Au-delà des problèmes politiques posés par la tension permanente au sein du gouvernement, la crise du Régime vient de connaître une nouvelle aggravation avec le vote contre le Budget d'une partie des députés UDF (16 sur 30, 13 députés UDF s'abstenant) entraîné par François Bayrou. Ce dernier a raison de souligner que c'est " une première sous la Ve République ", puisque jamais auparavant un parti appartenant à la " majorité " n'avait voté contre un Budget. Sous la Ve République, voter contre le budget, cela revient à se placer dans " l'opposition ". Lorsque Bayrou lance : " Ceux qui votent ne sont pas les responsables de l'UMP mais les Français. Ils trouvent que cela va mal, nous sommes du même avis ", il fait savoir à sa façon que sa base électorale elle-même ne reconnaît pas ce gouvernement comme le sien, il indique à sa manière que le sol se dérobe sous les pieds de ce gouvernement.

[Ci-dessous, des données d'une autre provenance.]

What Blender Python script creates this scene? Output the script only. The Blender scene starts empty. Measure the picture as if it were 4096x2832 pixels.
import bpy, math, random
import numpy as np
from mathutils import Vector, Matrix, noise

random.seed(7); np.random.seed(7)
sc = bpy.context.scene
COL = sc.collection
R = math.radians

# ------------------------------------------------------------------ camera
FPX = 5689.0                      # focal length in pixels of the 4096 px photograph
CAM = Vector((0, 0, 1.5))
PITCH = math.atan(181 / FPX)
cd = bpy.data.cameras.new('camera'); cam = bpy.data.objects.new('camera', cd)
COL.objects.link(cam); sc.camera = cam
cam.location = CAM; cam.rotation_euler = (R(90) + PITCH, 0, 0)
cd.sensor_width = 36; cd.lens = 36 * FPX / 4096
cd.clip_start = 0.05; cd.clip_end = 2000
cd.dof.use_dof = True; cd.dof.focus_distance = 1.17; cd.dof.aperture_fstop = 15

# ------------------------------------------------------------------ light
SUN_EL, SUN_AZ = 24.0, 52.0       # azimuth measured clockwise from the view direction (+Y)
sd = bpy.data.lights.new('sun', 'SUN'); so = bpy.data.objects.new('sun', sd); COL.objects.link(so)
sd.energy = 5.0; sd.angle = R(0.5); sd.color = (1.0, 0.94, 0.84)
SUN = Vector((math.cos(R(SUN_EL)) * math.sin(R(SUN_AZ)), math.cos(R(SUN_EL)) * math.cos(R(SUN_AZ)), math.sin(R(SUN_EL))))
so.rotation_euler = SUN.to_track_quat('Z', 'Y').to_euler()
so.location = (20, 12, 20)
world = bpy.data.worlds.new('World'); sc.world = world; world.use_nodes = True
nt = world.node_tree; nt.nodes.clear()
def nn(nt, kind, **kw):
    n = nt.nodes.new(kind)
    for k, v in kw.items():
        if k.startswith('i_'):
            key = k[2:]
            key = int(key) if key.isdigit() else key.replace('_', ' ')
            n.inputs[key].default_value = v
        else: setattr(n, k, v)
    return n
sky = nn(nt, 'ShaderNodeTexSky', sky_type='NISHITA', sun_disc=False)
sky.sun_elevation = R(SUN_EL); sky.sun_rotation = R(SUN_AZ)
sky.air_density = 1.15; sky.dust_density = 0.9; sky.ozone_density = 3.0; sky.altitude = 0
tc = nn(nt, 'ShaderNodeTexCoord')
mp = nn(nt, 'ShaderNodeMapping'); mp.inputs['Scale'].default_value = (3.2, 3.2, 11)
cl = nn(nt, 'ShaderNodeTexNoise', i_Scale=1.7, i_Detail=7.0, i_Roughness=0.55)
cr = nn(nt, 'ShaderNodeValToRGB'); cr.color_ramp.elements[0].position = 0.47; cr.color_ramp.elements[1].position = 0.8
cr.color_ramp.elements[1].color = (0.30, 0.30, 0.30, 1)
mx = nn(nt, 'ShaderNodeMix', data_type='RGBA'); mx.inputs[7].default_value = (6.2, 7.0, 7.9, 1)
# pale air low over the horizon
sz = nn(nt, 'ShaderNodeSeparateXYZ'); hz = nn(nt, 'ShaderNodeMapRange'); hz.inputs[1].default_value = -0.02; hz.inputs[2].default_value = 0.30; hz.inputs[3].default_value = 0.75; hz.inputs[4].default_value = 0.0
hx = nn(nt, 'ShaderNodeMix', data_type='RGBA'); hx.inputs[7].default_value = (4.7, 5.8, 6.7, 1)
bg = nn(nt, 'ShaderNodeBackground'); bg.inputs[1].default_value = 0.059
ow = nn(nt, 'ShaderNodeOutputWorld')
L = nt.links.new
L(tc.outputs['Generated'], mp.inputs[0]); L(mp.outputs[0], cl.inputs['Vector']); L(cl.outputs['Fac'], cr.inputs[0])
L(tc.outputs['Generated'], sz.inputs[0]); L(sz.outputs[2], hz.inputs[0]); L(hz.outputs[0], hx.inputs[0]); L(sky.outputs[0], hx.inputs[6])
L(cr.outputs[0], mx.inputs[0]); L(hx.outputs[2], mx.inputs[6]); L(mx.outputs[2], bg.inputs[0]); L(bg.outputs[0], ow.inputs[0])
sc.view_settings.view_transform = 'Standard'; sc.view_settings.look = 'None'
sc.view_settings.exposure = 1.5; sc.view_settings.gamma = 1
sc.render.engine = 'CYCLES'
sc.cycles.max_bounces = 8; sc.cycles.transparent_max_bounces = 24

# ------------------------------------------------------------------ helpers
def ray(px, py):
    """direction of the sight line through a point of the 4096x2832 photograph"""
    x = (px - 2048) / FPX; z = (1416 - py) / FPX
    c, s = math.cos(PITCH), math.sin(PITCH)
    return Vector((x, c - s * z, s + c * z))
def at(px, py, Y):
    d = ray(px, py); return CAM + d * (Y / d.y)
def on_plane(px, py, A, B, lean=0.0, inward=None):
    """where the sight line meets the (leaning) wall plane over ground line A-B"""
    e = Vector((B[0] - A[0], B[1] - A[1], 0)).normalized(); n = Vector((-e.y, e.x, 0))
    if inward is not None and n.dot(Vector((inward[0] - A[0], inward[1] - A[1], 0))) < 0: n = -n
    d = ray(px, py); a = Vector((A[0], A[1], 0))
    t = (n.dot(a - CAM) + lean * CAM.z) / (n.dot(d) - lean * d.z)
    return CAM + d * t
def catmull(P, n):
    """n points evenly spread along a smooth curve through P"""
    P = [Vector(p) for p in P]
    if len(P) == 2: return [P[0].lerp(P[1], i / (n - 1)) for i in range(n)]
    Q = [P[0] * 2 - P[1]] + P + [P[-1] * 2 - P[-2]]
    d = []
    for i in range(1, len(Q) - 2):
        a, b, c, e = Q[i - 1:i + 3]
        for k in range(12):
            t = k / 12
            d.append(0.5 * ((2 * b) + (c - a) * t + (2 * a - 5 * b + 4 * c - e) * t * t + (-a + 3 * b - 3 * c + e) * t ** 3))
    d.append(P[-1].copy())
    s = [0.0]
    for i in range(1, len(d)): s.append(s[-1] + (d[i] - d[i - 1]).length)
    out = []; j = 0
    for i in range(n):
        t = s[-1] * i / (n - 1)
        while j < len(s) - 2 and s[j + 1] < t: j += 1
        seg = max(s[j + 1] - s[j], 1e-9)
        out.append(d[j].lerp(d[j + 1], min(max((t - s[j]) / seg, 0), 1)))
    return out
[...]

PS : vers un congrès impitoyable

Du côté du PS, on s'oriente vers un congrès qui s'annonce impitoyable. On l'a vu, la réunion du PS parisien a tourné au chahut indescriptible, les partisans de Hollande, armés de cornes de brume, se prenant pour des supporters du PSG, alors que Fabius, marchant sur des oeufs, ne parvient toujours pas à fédérer autour de lui les " nonistes " du PS. C'est dans ce climat contraire que Marie-Georges Buffet tente, par des forums dans chaque ville, de rassembler " la gauche ", sans écarter - surtout pas - ceux qui ont fait campagne pour la Constitution européenne. Il est vrai que le PCF gère des municipalités avec ceux-là, planifiant, avec eux, les démolitions de cités HLM, les délégations de services publics municipaux aux exploitants privés, votant avec eux les hausses des tarifs des cantines scolaires, des centres aérés, etc.

Les classes dirigeantes ne voient pas d'issue à la crise politique. Les directions syndicales, les appareils du PS et du PCF, non plus. Les salariés, les jeunes, les mal-logés, eux, cherchent l'issue dans l'action.